Diversity and Abundance of Aquatic Invertebrates at Elves Chasm

Author
Sabra Purdy

Elves Chasm is a section of Royal Arch Creek, a perennial stream flowing into the Colorado River at RM 116.5. It is heavily vegetated with hanging gardens of ferns, mimulus, and cress. Redbud and willows occur along the banks and typha and oscillatoria are present in the stream itself. The plentiful vegetation, cobbled riffles and quiet pools as well as the consistent year round flows of approximately 0.002-0.02 m3/sec (AGFD, 1998) create an ideal habitat for aquatic invertebrates. Flash flooding can occur, but much of the vegetation in the hanging gardens survives as it is out of the flood path. Elves Chasm provides little access or refuge for fish due to slick rock waterfalls almost immediately at the stream mouth, but it is a tremendously productive refuge for invertebrates and the samples taken at this location had both the highest abundance and the highest diversity of all of the locations sampled on the canyon.

Sampling invertebrates at Elves Chasm. Note well-established grass at water's edge.
Figure 1. Sampling invertebrates at Elves Chasm. Note well-established grass at water's edge. Photo by J. Mount.

We sampled in riffle habitat with a few inches of water flowing over it, a still pool several feet deep with Typha and other emergent vegetation at the edges and in large cobbles below the waterfall pool. We collected insects, oligochaetes and mollusks from 7 orders. Ephemeroptera (mayflies) were by far the most abundant with family Baetidae being the dominant taxa. Family Heptageniidae was the other ephemeropteran present, but had far lower abundance. Diptera (true flies) were also well represented with the dominant taxa being Chironomidae and Simuliidae. Also present but with far fewer individuals were Empididae and Ceratopogonidae. Ceratopogonidae adults, also known as no-see-ums, would make an appearance in the lower Canyon several days later and cause a profusion of bleeding, itchy bites that plagued us for days.
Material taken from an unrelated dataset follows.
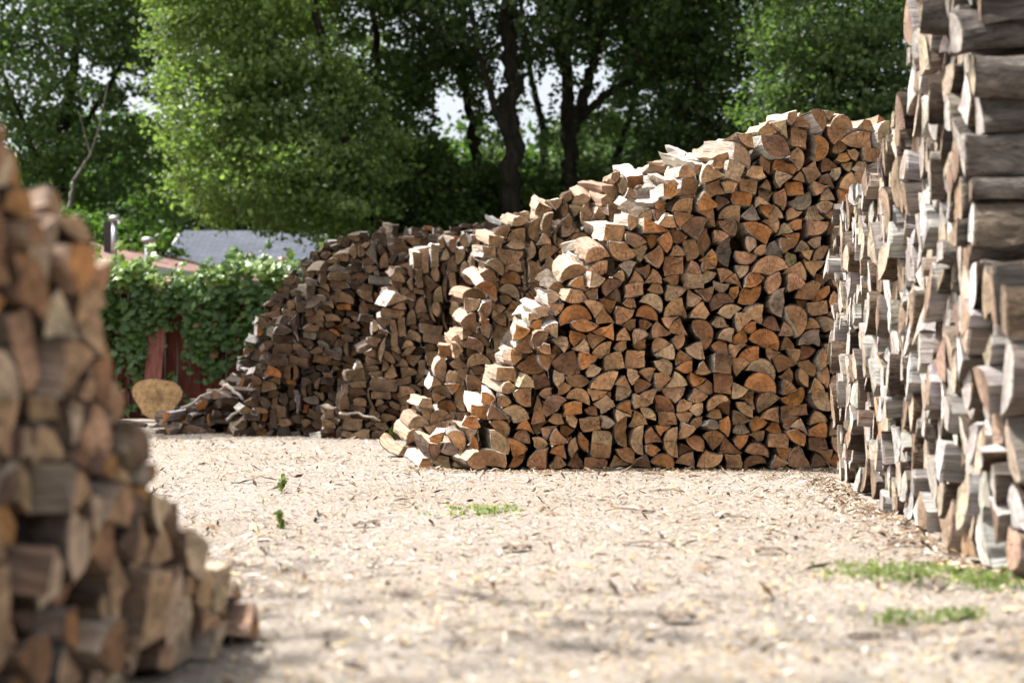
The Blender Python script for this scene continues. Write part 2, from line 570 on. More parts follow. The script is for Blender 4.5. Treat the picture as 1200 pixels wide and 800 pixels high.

We collected three families of Trichoptera (caddis flies), including Rhyacophilidae, Hydropsychidae and Limnephilidae. Individuals from order Hemiptera (true bugs) were present as well with family Notonectidae collected and visual encounters with family Gerridae. We also collected Coleoptera (beetles) from family Elmidae, and Haliplidae; several snails (family Physidae) and one Odonata (dragonflies and damselflies) in family Coenagrionidae.

The upper pool at Elves Chasm.
Figure 2. The upper pool at Elves Chasm.

We found invertebrates from three main functional feeding guilds at Elves Chasm. The collector/filterer feeding guild dominated the aquatic taxa with 92.3% of the invertebrates sampled falling into this category. The scraper/shredder guild represented 1.6% of the invertebrates sampled, and predators made up the remaining 6.1% of invertebrates in the samples. The prevalence of collector/filterer insects indicates there is a high degree of processing going on within the system and initial shredding of organic matter is further upstream. While there are obviously organic carbon inputs coming from the macrophytes and other streamside vegetation, organisms that rely on shredding coarse particulate organic matter were not heavily represented in our samples. The abundance and diversity of invertebrates shows that Elves Chasm has been fairly stable in the last few months, which is also indicated by the young vegetation at the water’s edge.

While fish cannot get up into Elves Chasm, the profusion of invertebrate life present doubtlessly influences the mainstem with invertebrate drift caused by high flow events and frequent disturbance from rafters shuffling through the water. Because of the daily fluctuating flows that perturb the mainstem food base into very low abundance, Elves Chasm likely provides extremely important food inputs for mainstem fishes, despite their absence in the lower pools at the time of our sampling.